General Solutions Adopted by the New Law

In general, the law implements solutions from the European Commission Recommendations on common principles for injunctive and compensatory collective redress mechanisms*. The areas where collective actions will be admissible include, amongst others:

  • consumer protection,
  • competition,
  • investor protection, and
  • liability in connection with environmental incident.

The law introduces the “representative” type of collective redress which means that the customers/consumers affected by malpractice will not be a party to the proceedings directly. The legal standing to bring representative action is limited to representative entities (which may also be established ad hoc) and public lawyers. The collective redress action seeking injunctive relief in the field of consumer protection may also be filed by the chamber or association of companies to which the breaching company belongs.

The collective redress mechanism is not limited to consumers and consumer protection issues only, meaning that a collective redress action may also be brought in the interest of legal persons affected by malpractice. The law will also apply for mass harm situations that had occurred before the new law entered into force.

The information on collective redress actions (including the information on alleged malpractice) will be entered into the national registry of collective redress actions available to any interested person through electronic means free of charge.
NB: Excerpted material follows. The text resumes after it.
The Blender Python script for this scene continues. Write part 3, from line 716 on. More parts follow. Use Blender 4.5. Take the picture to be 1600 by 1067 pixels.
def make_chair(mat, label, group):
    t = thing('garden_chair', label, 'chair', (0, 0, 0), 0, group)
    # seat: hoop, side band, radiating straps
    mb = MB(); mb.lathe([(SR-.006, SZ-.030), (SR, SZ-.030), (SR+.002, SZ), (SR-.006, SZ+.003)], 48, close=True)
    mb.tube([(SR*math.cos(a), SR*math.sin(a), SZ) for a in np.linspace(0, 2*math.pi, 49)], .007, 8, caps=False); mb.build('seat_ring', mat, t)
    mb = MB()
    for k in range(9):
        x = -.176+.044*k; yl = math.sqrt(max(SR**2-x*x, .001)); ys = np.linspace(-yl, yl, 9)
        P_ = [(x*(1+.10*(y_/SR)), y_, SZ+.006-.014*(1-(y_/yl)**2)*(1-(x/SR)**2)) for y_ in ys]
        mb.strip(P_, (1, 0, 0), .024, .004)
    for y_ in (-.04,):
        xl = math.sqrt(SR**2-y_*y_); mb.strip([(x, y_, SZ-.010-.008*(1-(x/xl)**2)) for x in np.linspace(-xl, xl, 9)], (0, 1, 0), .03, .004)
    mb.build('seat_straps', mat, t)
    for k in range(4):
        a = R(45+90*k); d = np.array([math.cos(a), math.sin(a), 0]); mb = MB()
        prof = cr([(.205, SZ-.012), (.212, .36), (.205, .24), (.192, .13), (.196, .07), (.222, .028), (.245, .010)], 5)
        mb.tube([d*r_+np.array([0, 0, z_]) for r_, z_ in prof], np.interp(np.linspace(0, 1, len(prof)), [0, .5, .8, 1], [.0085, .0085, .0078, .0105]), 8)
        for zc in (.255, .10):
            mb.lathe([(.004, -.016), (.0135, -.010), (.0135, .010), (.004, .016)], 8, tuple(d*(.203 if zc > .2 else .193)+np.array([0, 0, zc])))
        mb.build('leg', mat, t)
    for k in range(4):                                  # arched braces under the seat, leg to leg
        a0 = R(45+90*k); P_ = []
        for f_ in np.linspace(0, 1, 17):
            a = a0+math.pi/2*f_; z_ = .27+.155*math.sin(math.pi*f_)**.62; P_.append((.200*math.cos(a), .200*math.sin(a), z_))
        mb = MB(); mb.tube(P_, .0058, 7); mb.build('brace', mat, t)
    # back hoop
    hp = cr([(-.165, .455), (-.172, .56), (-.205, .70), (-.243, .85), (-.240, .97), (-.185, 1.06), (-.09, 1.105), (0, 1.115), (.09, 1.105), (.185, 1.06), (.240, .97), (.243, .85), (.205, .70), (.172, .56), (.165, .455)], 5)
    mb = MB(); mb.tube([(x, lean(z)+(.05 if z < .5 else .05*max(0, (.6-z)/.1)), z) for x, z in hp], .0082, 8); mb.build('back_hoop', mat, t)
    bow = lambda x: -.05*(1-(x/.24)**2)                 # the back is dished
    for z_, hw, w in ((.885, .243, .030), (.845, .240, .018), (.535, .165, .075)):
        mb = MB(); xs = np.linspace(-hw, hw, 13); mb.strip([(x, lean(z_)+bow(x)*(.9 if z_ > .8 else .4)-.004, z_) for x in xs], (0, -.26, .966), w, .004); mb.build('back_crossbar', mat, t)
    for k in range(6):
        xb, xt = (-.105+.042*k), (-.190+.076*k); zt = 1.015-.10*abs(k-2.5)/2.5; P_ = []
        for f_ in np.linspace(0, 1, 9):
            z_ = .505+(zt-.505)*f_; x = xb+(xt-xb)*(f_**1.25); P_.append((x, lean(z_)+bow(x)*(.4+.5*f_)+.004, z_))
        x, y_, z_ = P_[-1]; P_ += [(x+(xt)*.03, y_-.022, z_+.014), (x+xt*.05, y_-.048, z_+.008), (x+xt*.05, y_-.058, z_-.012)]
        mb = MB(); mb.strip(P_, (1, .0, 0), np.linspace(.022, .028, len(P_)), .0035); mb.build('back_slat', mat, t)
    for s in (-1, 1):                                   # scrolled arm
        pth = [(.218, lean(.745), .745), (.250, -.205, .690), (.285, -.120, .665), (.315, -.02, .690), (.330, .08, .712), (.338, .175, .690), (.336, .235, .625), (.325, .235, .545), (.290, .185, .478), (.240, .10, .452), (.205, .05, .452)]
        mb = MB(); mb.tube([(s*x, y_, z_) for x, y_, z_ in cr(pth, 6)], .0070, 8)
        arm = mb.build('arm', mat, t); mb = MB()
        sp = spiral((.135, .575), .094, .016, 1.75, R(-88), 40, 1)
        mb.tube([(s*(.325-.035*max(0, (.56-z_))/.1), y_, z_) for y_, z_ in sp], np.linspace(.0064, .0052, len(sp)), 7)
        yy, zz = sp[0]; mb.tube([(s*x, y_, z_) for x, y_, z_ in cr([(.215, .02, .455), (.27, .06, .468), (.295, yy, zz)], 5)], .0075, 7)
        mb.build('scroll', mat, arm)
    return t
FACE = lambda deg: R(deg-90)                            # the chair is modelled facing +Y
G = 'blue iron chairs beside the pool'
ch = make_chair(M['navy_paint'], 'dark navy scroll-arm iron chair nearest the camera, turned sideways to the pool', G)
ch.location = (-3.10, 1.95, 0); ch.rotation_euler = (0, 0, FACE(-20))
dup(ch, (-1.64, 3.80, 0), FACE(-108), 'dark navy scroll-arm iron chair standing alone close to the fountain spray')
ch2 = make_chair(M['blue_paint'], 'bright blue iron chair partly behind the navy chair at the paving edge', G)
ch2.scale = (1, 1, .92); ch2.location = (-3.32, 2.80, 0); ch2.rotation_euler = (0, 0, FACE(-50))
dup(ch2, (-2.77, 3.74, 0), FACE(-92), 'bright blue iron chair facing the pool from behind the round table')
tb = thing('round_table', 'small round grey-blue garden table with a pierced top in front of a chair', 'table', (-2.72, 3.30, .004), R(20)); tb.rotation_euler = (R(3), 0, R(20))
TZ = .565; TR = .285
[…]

In order to avoid the development of abusive litigation culture in mass harm situations and harm to defendant’s reputation, collective action will be permitted to proceed only where the court establishes that all admissibility conditions set forth by the law have been met. The law also provides for other safeguards to prevent abusive litigation, such as absence of any punitive damages, application of “loser pays principle” in respect to the legal costs (the court may demand the payment of security for costs from the plaintiff) and prohibition of collective action financing by the fund provider that is defendant’s market competitor.

Legal Standing to Bring Actions by Entities from other Member States

Pursuant to the law, collective redress actions seeking injunctive relief (cessation of illegal behavior) can be brought by entities from other Member States as well. The legal standing to bring such actions will be limited to qualified entities from other Member States under Directive 2009/22/EC of the European Parliament and of the Council on injunctions for the protection of consumers’ interests and only to events where the alleged malpractice originating in Slovenia affects consumers in other Member State.


* Commission Recommendations of 11 June 2013 on common principles for injunctive and compensatory collective redress mechanisms in the Member States concerning violations of rights granted under Union Law (2013/396/EU).